A group called Operation Plum Pudding is collecting letters from and newspaper articles about British soldiers who participated in the truce. 

A group of students from Brigham Young University have developed an emotionally intense interfaith video based on the event to promote the possibility of peace from their own Christian perspective.

If you do a search on Christmas Truce, 1914, you will find links to a myriad of both recent and classic news articles and videos on this event. It is encouraging that a brief experiment in peace has some status along with all the commemorations of war.

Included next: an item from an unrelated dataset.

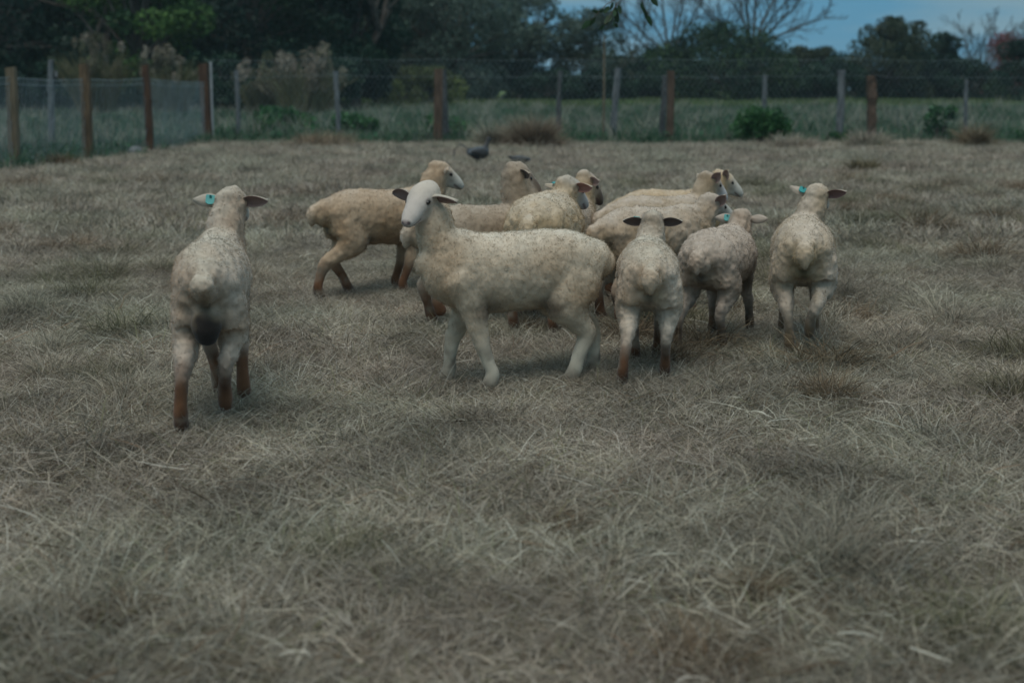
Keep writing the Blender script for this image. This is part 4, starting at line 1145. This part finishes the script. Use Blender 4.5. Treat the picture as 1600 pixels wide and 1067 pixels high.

On this 100th  anniversary of the Christmas respite from slaughter, many of us take heart in envisioning warriors putting down their arms when courageous people on both sides extend a hand of peace. However, in 1914, as in the savage eras before and since then, many men in the upper echelons of the power structures  see  “fraternizing” (making unrelated people into brothers) as dangerous to their purposes. If you want your people to kill their people, you don’t want your people to find out that their people are human beings like themselves, with mothers and fathers, possibly wives or sweethearts, and perhaps children.

So, my question for this holiday season is how can we create a society, a world, in which people recognize that there are no unrelated people.  We are all brothers and sisters; killing, maiming, and destroying members of our families and the lands in which they reside is not a good way to ensure the survival of humanity or other life on the planet.